Martin Luther makes reference to this story in his Commentary on Galatians.

“So then, have we nothing to do to obtain righteousness? No, nothing at all! For this righteousness comes by doing nothing, hearing nothing, knowing nothing, but rather in knowing and believing this only – that Christ has gone to the right hand of the Father, not to become our judge, but to become for us our wisdom, our righteousness, our holiness, our salvation!

Now God sees no sin in us. For in this heavenly righteousness, sin has no place. So now we may certainly think. “Although I still sin, I don’t despair, because Christ lives – who is both my righteousness and my eternal life.” In that righteousness I have no sin, no fear, no guilty conscience, no fear of death. I am indeed a sinner in this life of mine, and in my own righteousness, but I have another life, another righteousness above this life, which is in Christ, the Son of God, who knows no sin or death, but is eternal righteousness and eternal life. For if the truth of being justified by Christ alone (not by works) is lost, then all Christian truths are lost. On this truth the church is built and has its being.”

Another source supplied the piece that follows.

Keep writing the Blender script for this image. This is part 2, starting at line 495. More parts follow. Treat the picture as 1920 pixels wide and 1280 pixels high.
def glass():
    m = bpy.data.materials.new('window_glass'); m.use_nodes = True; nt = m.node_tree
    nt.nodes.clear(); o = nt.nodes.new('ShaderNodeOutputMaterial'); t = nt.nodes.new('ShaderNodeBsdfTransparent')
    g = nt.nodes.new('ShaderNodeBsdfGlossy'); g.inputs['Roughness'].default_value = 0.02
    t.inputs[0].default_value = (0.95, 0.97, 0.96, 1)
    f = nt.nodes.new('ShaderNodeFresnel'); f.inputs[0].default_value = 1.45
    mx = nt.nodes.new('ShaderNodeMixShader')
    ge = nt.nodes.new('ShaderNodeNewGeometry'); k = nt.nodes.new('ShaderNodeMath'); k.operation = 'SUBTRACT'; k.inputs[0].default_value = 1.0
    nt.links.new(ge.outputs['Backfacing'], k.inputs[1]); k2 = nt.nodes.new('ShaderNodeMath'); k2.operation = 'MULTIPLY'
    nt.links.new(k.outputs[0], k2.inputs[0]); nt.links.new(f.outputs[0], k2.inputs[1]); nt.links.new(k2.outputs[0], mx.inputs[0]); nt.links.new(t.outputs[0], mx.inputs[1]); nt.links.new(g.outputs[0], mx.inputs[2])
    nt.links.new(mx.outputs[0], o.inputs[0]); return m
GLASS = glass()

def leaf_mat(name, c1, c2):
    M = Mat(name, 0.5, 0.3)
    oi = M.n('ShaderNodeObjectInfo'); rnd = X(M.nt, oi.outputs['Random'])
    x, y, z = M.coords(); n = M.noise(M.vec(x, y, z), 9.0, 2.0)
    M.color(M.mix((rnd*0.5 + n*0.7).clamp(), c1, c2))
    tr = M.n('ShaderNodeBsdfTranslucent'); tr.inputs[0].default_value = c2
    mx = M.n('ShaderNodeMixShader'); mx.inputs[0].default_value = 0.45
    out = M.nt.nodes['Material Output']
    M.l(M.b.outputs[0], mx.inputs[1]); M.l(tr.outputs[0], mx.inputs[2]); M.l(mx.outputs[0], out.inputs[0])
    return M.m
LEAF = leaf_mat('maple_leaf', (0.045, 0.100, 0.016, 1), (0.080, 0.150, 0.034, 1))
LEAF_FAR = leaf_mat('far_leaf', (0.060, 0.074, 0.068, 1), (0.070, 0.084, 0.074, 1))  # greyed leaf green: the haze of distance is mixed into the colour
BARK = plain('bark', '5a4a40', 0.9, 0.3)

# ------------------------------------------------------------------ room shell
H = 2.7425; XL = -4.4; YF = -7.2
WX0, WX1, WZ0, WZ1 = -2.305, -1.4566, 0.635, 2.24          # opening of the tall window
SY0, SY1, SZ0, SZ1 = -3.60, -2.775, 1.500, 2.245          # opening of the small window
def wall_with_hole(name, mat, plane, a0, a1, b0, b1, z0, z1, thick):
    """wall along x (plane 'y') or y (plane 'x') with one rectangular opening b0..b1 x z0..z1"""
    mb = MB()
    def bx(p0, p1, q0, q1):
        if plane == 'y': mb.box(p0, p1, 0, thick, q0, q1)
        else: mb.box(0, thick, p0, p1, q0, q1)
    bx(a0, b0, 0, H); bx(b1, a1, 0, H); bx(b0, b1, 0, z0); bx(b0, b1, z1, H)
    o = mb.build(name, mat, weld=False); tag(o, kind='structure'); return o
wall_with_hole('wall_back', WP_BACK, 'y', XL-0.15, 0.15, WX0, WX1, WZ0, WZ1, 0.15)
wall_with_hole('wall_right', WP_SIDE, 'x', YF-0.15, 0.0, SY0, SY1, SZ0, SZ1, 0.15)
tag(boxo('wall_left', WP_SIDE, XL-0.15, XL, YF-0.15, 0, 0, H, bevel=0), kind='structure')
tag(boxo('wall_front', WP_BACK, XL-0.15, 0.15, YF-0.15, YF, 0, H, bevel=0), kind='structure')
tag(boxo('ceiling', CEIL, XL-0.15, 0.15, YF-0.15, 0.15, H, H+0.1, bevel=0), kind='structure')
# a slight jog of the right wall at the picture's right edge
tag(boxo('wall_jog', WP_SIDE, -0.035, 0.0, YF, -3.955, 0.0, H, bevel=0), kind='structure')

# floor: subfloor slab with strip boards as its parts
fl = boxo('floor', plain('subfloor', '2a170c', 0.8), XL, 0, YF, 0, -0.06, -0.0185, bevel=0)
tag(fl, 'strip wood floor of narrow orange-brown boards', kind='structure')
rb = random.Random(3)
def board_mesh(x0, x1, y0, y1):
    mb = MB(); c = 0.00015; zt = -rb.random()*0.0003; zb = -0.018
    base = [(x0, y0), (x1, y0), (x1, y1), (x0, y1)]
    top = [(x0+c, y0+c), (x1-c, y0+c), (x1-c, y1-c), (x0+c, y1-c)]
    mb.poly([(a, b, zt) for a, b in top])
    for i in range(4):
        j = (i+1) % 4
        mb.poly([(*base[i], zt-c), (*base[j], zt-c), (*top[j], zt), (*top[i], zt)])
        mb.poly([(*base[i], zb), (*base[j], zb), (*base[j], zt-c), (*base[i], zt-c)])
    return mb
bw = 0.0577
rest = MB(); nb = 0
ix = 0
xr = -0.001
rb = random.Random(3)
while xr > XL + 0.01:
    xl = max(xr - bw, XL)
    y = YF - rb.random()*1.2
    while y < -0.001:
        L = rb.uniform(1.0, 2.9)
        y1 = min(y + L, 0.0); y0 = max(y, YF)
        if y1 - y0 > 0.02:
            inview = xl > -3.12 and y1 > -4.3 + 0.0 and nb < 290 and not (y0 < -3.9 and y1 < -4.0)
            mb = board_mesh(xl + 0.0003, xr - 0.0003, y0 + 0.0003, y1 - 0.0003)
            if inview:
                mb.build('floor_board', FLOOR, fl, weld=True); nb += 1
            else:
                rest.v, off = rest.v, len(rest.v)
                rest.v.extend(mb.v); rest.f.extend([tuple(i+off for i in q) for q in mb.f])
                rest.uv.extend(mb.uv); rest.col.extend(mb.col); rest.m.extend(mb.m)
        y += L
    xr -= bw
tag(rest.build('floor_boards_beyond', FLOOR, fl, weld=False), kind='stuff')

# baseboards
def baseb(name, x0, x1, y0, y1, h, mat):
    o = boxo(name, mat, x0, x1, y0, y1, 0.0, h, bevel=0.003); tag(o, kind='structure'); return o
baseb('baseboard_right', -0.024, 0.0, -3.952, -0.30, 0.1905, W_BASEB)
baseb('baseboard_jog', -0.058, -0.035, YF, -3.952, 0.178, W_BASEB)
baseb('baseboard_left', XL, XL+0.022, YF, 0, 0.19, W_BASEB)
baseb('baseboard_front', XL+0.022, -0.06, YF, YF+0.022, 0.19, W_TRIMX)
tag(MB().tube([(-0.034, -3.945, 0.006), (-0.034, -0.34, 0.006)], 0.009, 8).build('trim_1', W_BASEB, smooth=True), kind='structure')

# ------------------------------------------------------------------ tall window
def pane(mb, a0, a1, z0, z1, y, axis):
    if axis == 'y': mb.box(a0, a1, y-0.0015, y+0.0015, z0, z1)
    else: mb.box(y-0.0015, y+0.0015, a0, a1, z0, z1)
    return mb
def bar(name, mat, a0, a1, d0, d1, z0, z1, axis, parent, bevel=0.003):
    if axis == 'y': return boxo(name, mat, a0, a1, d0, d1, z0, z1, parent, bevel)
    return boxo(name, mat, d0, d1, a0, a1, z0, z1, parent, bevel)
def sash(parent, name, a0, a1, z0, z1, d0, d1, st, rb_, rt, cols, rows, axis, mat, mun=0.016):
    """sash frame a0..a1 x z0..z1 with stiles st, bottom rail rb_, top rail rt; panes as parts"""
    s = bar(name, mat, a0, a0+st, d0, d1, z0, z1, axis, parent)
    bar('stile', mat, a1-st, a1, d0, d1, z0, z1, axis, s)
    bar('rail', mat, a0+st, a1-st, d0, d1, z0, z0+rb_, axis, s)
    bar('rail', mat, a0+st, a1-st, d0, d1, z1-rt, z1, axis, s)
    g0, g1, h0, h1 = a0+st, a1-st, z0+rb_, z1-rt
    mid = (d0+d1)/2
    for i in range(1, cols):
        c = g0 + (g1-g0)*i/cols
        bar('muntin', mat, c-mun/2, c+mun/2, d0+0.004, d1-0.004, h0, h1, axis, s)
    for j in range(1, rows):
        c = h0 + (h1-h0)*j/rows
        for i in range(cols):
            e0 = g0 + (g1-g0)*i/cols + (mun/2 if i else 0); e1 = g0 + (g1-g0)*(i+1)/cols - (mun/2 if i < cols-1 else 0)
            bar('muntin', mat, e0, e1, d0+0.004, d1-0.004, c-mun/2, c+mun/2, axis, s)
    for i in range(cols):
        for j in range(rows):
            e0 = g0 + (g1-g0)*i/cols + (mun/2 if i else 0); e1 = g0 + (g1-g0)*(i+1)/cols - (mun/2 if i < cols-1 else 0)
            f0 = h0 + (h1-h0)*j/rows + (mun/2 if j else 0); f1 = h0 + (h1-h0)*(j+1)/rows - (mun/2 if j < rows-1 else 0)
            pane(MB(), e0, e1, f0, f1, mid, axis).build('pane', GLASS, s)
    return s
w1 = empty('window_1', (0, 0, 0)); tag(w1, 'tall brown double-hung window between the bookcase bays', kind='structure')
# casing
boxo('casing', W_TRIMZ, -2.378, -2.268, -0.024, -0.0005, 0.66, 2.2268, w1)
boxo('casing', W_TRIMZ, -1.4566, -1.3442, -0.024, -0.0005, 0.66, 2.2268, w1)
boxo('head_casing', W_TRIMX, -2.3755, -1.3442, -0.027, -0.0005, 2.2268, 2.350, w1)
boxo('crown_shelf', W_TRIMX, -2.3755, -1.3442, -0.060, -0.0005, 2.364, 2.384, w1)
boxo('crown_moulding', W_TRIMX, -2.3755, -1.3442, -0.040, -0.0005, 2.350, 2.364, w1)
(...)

Many theologians use this story to explain baptism, inclusion, cultural assimilation, and the conversion of Gentiles to faith in Jesus Christ. My observation for your reflection is that Jesus knew everything about this woman’s personal life. For me, it is a comfort and even a blessing to know that Jesus Christ is a personal Savior who knows, understands, accepts, and forgives all of my imperfections, mistakes, and failures. He also knows my heart and silent thoughts, my greatest fears, and my aches and pain. As Martin Luther explicitly proclaimed above, “but I have another life, another righteousness above this life, which is in Christ, the Son of God, who knows no sin or death, but is eternal righteousness and eternal life.”

Please continue this conversation with another person.